**Given task**
Your task is to tally the lines of the listing containing the word "part" and report the figure alone.

**The data**
○ ○ ○

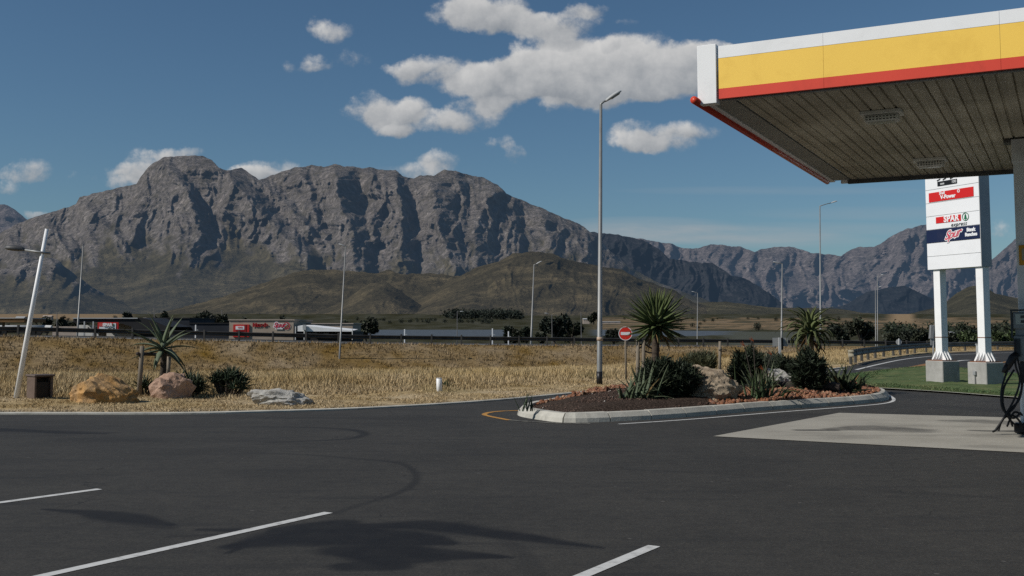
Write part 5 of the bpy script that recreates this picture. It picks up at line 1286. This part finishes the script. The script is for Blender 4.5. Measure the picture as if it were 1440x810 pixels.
face_px('gate_panel', 110, 139, 457, 478, 168, white_wall, rb_, .2, .1); face_px('door', 124.3, 126, 460, 466, 168, near_black, rb_, .3, .05); adopt(rb_)
# long silver vehicle / tank left
D = 150; a_ = P(-40, 462, D); b_ = P(73, 462, D); root = empty('tanker_trailer', ((a_.x + b_.x) / 2, D, .2), 'long silver grey tanker trailer parked beyond the rail at far left', 'trailer')
MB().tube([a_, P(64, 461.6, D)], px2m(4.4, D), 16).build('tank', lamp_grey, root, True); MB().tube([P(64, 461.6, D), P(72.5, 461.9, D)], px2m(4.3, D), 8).build('end_cap', white_wall, root)
face_px('chassis', -40, 64, 465, 468, D, near_black, root, .3, 1.5)
for x_ in (2, 9, 44, 51, 58): MB().tube([P(x_, 467.2, D) - Vector((0, .9, 0)), P(x_, 467.2, D) - Vector((0, .6, 0))], .45, 16).build('wheel', black_rubber, root)
face_px('mudguard', 8, 21, 460.5, 466, D, near_black, root, .7, .3); adopt(root)
D = 130; root = empty('station_canopy', P(-5, 470, D), 'far brown and yellow canopy roof edge at left of the highway', 'canopy')
face_px('fascia', -60, 34, 447.8, 453, D, mottled('fascia_brown', [(.3, (.10, .055, .022)), (.7, (.19, .11, .045))], .5), root, 0, 6); face_px('roof_edge', -60, 34, 446.6, 447.9, D, lamp_grey, root, .1, 6.2)
for x_ in (-30, 3): face_px('column', x_, x_ + 1.5, 453, 480, D + 2, galv_dark, root, 0, .3)
adopt(root)
# farm houses
for i, (x0, x1, yt, yb_, D, lab) in enumerate(((820, 829, 447.5, 450.5, 1300, 'tiny white farmhouse beside the big dark tree'), (841, 872, 452.2, 453.8, 1300, 'long white farm shed right of the tall lamp'), (1006, 1026, 452.8, 453.8, 1500, 'low white sheds far below the tan hills'), (60, 72, 443.5, 447, 1700, 'small pale farm building on the far left fields'), (22, 34, 445, 448.5, 1700, 'pale farmhouse left of the small pale farm building'), (1330, 1344, 466, 471, 420, 'white roofed shed among trees between the sign legs'))):
    a_ = P(x0, yt, D); b_ = P(x1, yb_, D); g = float(terr_z(np.array([a_.x]), np.array([D]))[0]); root = empty('farmhouse', ((a_.x + b_.x) / 2, D, min(g, b_.z)), lab, 'farmhouse')
    z0 = min(g - 1, b_.z); zt = a_.z; ze = zt - (zt - b_.z) * .45; wd = b_.x - a_.x
    MB().box(((a_.x + b_.x) / 2, D + 4, (z0 + ze) / 2), (wd, 8, ze - z0)).build('wall', pale_wall, root)
    mb = MB(); xa, xb = a_.x - .5, b_.x + .5
    mb.poly([(xa, D - .5, ze), (xb, D - .5, ze), (xb, D + 4, zt), (xa, D + 4, zt)]).poly([(xb, D + 8.5, ze), (xa, D + 8.5, ze), (xa, D + 4, zt), (xb, D + 4, zt)]).build('roof', lamp_grey if i != 3 else pale_wall, root)
    mb = MB()
    for k in (.2, .5, .8): mb.box((a_.x + wd * k, D - .02, z0 + (ze - z0) * .7), (wd * .1, .05, (ze - b_.z) * .3 + .2))
    mb.build('window', near_black, root); adopt(root)

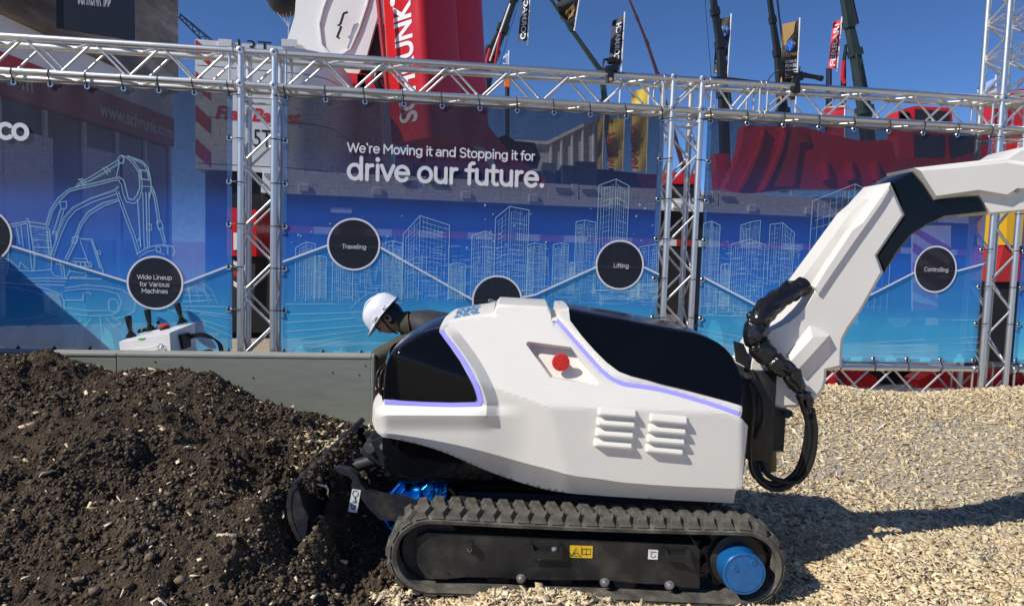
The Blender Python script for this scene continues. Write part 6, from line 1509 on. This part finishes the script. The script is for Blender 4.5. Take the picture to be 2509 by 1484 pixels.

○ ○ ○

**Solution for this problem**
2